Auf der schiefen Bahn
Phan verglich Daten der beiden Infrarot-Weltraumteleskope IRAS, das 1983 gestartet war, und AKARI, das erst 2006 in den Orbit gebracht wurde.
Die Logik dahinter: Aus der riesigen Entfernung, in der Planet 9 unterwegs sein müsste, ist es wahrscheinlicher, Infrarotsignale aufzufangen als sichtbares Licht. Und der Zeitabstand sollte bewirken, dass ein solcher Lichtpunkt eine gewisse Distanz gewandert wäre auf seinem jahrtausendelangen Weg um die Sonne.
Phan fand einige Kandidaten, aber nur bei zwei solchen Lichtpunkten – einem von jedem Teleskop – war die Wahrscheinlichkeit, dass sie keine Zufallsbefunde sind, groß genug. Eine Forschungsarbeit soll in Kürze in den Publications of the Astronomical Society of Australia erscheinen. Schon jetzt ist ein noch nicht von unabhängigen Fachleuten begutachtetes Manuskript verfügbar.
Phans Planet wäre allerdings auf einer Bahn unterwegs, die überhaupt nicht zu den Vorhersagen passt. Nach denen wäre Planet 9 nicht nur weit jenseits von Neptun unterwegs. Er müsste sich auch in einem nur leicht von der Ebene abweichenden Orbit bewegen, in der die anderen Planeten die Sonne alle in gleicher Richtung umkreisen.
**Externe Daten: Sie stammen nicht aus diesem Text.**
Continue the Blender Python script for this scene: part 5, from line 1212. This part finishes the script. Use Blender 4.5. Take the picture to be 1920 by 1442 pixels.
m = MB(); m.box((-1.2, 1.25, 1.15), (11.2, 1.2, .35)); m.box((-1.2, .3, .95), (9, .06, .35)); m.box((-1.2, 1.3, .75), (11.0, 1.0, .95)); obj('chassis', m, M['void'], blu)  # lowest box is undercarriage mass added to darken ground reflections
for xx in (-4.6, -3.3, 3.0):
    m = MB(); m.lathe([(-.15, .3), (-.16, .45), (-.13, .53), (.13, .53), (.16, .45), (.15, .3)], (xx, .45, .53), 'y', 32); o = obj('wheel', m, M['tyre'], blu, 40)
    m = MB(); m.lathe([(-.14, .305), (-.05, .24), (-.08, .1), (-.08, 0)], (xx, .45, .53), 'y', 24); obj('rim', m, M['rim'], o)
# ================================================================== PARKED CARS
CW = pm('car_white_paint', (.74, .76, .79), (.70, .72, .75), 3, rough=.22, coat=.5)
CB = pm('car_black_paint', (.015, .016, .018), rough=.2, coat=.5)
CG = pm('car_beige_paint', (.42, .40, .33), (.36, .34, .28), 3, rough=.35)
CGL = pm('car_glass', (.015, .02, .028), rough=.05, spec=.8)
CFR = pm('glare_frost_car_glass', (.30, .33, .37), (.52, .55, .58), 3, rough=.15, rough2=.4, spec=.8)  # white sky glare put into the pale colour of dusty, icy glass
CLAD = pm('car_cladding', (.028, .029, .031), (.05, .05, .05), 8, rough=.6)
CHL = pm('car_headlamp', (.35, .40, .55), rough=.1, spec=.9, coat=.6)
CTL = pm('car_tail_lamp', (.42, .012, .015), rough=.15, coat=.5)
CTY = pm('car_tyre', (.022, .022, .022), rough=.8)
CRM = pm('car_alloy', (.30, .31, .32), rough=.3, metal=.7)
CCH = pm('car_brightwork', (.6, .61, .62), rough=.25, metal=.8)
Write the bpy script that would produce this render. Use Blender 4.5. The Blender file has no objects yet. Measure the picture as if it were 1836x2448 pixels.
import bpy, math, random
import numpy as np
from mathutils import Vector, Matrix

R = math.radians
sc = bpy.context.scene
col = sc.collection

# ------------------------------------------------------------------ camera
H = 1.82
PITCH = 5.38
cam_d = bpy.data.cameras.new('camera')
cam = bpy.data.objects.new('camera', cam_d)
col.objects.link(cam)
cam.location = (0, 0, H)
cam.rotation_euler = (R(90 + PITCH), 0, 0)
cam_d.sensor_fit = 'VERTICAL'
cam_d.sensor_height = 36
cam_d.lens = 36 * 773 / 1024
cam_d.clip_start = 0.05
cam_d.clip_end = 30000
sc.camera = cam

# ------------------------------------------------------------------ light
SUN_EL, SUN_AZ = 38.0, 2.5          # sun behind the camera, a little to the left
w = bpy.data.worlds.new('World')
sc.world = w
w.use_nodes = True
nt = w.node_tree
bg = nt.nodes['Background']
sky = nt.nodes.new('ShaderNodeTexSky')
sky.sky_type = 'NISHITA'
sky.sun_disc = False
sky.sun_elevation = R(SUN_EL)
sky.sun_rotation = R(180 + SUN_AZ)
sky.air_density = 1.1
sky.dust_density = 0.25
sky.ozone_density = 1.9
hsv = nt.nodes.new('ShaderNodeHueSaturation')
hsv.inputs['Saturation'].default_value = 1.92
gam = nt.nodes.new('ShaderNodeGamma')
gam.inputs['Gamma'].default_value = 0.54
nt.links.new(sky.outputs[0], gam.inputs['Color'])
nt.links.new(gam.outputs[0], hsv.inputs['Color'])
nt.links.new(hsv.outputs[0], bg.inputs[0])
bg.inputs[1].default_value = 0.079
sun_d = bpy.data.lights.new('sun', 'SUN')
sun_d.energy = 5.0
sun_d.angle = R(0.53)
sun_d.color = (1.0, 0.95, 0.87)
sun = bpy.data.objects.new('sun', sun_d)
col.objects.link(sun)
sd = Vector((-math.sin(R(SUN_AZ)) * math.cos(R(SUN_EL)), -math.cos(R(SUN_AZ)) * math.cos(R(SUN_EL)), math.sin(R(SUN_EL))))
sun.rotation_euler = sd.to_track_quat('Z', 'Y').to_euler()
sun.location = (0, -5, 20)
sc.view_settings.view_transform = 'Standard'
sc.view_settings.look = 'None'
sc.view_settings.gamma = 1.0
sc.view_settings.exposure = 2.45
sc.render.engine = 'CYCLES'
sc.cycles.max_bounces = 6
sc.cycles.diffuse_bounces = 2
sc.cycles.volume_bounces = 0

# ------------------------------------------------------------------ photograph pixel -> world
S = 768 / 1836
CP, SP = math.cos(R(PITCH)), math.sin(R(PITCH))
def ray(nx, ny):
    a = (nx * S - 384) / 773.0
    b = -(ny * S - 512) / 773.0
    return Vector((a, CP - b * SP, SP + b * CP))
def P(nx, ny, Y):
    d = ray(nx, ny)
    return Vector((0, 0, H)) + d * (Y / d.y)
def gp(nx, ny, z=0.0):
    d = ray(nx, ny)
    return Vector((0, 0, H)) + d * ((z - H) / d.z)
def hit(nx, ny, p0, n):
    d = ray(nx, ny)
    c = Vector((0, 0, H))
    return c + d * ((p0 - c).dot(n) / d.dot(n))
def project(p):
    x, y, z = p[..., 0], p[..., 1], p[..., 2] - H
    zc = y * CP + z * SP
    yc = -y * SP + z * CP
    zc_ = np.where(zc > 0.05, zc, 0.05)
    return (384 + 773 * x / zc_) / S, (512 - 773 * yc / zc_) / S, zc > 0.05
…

Die Prognosen beruhen auf Daten von weit entfernten Objekten aus dem Kuiper-Gürtel, in dem viele asteroidenähnliche Objekte und einige Zwergplaneten unterwegs sind. Deren Bahnen zeigen teils Auffälligkeiten, die mit der Anziehungskraft eines echten, großen, noch weiter entfernten Planeten erklärt werden könnten.
Phans Phantom
Das Objekt, das zu den von Phan entdeckten Lichtpunkten gehören würde, wäre aber auf einer etwa um 120 Grad abweichenden Bahn unterwegs. Es würde sich gleichsam mehr als senkrecht zu jener Ebene bewegen, also im Grunde dann auch in entgegengesetzter Richtung zu allen anderen.
Ich wäre der Erste, der sagen würde: Das ist nicht Planet neun, das ist Planet 8,5.
Konstantin Batygin, Astronom, Caltec
Das hat nun wieder jener Mike Brown aus Phans Daten errechnet und dem Magazin „Science“ davon erzählt. Es sei „irgendwie lustig, dass eine Arbeit, die vorgibt, einen Kandidaten für Planet 9 zu finden, in Wirklichkeit etwas findet, das im Grunde besagen würde, dass wir die ganze Zeit falschlagen“, so Brown.
Jedenfalls könnte dieser Planet, wenn er kein Phantom wäre, die konkreten Daten aus dem Kuiper-Gürtel, die Brown und seine Kollegen für Gravitationssignale von Planet 9 halten, nicht erklären.
So gibt es nun mehrere Möglichkeiten, Phans Daten zu interpretieren: Sie könnten tatsächlich bedeuten, dass es einen „Planeten 8,5“, wie es der Caltec-Astronom Konstantin Batygin gegenüber „Science“ formulierte, gibt. Sie könnten sich aber auch noch als schlichte Messfehler im kosmischen Rauschen herausstellen.
Möglich wird allerdings auch bald eines sein: ein genaueres Nachschauen. Denn noch 2025 soll das Vera-C.-Rubin-Teleskop in der chilenischen Atacama-Wüste seine Arbeit aufnehmen. Brown und Batygin glauben, dass, wenn es noch einen weiteren Planeten gibt, genau dieses Gerät gute Chancen böte, ihn zu finden: entweder den von den beiden vorhergesagten oder den, auf den Phan auf den uralten Aufnahmen Hinweise gefunden hat.